裏話No.7:『保守派』の僥倖
本話ではテンドレード侯爵家の食卓での一幕をお送りしました。
とはいっても、基本的に侯爵家当主・ノートンの独壇場でしたけどね。(笑)
さて、このノートンですが、元々はモンテガーノ侯爵の対抗馬として用意した人です。
モンテガーノ侯爵ありきなので、どうしても2人を対比して書きたくなります。
という訳でモンテガーノ侯爵とは正反対の性格を用意しました。
モンテガーノ侯爵は基本的に直情的で、あまり腹芸は得意じゃないタイプです。
頭も残念ながら弱く、どう考えても策士向きではありません。
だからこそ、筆頭執事・バエルをそういう事が出来る忠実な執事として傍に置きました。
でないと彼には『革新派』の重鎮なんてポスト、荷が重いです。(笑)
対してテンドレード侯爵は、きちんと考えられる人です。
慎重派で策士向きなので、表と裏の顔をしっかりと使い分けています。
「え? 慎重派なのに前にキリルにあんな事言って上げ足取られたの?」と言われそうですが、あれは彼の表の顔としての腹芸の一環でもありました。
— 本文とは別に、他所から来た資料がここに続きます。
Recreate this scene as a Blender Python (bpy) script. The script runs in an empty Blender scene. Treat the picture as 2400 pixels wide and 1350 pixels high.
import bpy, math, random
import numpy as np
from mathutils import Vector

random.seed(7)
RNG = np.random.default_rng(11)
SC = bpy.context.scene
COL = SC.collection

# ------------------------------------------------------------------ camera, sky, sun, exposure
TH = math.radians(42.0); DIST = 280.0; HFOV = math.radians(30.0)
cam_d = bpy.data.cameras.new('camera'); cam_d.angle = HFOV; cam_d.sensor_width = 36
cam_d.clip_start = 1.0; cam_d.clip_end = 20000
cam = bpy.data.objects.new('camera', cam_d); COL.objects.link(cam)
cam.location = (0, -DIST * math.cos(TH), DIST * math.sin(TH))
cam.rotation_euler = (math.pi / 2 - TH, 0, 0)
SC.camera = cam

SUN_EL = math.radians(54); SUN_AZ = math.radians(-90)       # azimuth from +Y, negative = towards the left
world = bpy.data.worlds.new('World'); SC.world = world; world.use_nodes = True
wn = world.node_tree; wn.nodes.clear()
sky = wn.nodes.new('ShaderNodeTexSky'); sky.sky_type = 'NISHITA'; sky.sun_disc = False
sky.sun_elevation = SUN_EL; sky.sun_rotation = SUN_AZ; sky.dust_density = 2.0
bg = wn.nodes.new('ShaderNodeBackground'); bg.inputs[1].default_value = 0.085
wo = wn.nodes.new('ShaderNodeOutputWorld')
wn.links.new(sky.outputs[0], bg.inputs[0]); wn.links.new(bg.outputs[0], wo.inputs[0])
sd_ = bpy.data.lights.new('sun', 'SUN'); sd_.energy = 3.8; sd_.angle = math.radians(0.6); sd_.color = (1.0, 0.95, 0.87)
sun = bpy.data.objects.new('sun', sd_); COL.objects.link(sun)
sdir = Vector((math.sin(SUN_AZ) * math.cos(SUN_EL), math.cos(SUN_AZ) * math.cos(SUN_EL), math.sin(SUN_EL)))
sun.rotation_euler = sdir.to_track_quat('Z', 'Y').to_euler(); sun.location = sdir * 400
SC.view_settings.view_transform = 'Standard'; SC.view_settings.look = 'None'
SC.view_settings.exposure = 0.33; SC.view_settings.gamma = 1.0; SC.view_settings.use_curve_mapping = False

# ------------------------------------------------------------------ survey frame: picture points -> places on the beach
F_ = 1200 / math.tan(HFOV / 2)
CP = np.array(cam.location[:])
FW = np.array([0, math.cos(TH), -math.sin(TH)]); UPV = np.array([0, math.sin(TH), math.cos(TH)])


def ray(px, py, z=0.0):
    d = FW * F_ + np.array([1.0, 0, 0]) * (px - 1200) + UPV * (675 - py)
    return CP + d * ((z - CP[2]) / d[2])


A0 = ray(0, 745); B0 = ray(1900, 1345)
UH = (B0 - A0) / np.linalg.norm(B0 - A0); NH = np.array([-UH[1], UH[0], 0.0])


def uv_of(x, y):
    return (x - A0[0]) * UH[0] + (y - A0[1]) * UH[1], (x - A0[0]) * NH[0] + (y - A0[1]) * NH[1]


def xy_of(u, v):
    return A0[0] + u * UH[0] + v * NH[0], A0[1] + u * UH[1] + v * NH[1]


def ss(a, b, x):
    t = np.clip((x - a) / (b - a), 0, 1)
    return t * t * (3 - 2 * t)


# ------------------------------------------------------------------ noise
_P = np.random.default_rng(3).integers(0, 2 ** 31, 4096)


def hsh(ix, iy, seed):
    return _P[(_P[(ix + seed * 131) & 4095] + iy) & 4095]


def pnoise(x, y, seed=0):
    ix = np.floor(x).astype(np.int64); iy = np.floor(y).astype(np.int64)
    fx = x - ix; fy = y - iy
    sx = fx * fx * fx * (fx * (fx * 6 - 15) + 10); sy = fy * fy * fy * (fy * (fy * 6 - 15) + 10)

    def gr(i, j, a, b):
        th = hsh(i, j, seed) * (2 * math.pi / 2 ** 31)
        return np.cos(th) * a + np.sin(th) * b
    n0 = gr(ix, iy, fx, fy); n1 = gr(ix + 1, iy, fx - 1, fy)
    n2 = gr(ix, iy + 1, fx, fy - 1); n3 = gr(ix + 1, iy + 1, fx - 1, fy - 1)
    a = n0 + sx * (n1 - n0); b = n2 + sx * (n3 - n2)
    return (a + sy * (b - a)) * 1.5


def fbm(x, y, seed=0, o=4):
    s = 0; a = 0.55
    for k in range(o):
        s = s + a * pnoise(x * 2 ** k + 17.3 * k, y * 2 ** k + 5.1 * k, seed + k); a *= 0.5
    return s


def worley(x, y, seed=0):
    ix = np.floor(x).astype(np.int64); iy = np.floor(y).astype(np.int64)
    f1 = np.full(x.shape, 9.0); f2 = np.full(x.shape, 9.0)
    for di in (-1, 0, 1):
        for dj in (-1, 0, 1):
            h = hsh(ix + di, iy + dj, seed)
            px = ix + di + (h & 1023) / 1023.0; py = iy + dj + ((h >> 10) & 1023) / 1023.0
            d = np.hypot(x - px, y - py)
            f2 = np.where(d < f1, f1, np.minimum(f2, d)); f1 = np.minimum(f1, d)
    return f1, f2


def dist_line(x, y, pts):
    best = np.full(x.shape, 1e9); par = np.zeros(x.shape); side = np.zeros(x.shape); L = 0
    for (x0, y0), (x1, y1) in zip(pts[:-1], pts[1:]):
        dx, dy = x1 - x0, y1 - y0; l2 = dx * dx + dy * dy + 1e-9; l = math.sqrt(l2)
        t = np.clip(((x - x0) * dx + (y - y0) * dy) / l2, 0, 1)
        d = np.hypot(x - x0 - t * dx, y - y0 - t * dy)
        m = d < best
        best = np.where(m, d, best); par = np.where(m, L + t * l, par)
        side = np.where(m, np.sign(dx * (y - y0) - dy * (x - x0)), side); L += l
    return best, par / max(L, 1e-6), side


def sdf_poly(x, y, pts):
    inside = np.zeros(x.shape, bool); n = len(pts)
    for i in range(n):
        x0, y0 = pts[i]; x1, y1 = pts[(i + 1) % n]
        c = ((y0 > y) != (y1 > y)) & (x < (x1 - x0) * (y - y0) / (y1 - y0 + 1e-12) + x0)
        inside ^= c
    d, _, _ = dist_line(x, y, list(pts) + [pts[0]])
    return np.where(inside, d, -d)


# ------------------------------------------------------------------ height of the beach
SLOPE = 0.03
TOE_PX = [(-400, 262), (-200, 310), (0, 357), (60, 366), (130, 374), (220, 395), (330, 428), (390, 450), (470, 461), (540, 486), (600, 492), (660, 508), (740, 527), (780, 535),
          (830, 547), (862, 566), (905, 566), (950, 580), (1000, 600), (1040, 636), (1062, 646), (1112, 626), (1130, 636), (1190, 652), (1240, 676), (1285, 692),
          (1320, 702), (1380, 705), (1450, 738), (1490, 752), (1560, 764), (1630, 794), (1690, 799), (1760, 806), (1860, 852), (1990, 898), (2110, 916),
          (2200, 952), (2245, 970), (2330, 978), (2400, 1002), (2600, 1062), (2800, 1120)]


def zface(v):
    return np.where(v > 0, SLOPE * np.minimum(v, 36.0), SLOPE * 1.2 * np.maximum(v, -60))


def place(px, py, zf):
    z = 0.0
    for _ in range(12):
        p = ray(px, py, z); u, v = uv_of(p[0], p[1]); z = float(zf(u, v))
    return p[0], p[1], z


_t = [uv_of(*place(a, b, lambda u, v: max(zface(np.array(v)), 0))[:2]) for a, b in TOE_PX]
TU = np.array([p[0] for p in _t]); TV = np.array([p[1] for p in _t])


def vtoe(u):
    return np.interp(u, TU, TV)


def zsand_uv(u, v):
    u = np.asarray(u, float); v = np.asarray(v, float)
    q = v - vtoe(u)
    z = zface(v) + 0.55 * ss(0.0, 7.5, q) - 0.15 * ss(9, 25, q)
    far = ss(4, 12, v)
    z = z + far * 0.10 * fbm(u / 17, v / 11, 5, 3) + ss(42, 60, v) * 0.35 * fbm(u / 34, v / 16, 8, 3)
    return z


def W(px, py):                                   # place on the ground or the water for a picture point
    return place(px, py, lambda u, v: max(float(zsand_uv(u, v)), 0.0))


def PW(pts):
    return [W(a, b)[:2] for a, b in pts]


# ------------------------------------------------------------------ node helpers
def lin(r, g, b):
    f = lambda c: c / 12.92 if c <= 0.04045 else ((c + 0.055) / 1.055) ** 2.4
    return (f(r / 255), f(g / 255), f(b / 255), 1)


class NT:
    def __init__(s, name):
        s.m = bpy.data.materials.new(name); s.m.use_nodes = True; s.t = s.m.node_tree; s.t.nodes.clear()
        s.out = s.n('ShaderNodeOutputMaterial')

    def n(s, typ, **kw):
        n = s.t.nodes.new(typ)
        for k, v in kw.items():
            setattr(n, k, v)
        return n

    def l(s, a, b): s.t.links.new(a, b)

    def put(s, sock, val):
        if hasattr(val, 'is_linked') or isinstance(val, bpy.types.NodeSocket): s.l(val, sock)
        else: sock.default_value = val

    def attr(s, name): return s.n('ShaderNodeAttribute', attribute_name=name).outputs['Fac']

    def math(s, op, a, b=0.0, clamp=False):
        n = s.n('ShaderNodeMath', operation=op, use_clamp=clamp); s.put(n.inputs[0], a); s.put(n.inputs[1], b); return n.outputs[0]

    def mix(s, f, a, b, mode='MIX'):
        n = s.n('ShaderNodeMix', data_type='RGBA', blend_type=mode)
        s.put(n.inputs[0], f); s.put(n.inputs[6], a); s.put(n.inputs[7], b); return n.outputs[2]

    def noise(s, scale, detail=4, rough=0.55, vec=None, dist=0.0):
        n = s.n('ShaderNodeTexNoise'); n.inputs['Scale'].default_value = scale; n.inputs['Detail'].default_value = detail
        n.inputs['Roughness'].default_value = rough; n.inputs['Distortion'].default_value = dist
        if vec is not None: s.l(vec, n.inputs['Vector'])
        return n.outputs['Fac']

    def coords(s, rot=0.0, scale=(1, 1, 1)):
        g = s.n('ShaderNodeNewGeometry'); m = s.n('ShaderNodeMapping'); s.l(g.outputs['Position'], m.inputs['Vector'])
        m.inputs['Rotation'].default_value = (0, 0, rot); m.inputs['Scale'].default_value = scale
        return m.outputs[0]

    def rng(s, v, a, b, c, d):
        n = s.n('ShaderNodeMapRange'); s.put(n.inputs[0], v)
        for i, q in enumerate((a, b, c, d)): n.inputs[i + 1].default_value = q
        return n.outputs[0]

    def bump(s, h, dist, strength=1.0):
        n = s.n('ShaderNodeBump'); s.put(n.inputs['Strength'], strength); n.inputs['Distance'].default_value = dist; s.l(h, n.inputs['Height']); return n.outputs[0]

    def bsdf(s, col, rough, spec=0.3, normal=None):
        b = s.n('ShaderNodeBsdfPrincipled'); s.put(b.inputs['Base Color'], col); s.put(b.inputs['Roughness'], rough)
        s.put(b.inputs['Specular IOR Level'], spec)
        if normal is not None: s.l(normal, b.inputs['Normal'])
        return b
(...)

彼は今まで『保守派』の筆頭としていち早く相手のマウントを取る方法で周りを取り纏めてきました。
慎重すぎるあまり弱気な姿勢を周りに見せてしまい、下が付いてこなくなる。
その可能性を危惧した結果です。
だからキリルにも同じ方法で行ったのですが、それはオルトガン伯爵家に対しては悪手だったという……。
って、あれ?
何だか書いている内にテンドレード侯爵もモンテガーノ侯爵と同じ『只の残念な人』に思えてきてしまいました。(笑)
取り敢えずそんなわけで、テンドレード侯爵のオルトガン伯爵家に対する手出しは慎重です。
それでも手出しはする様なので、彼がどうやって、その後どうなっていくのか。
「この人、何かやりだしたな」と、皆様どうか長い目で見守ってやってください。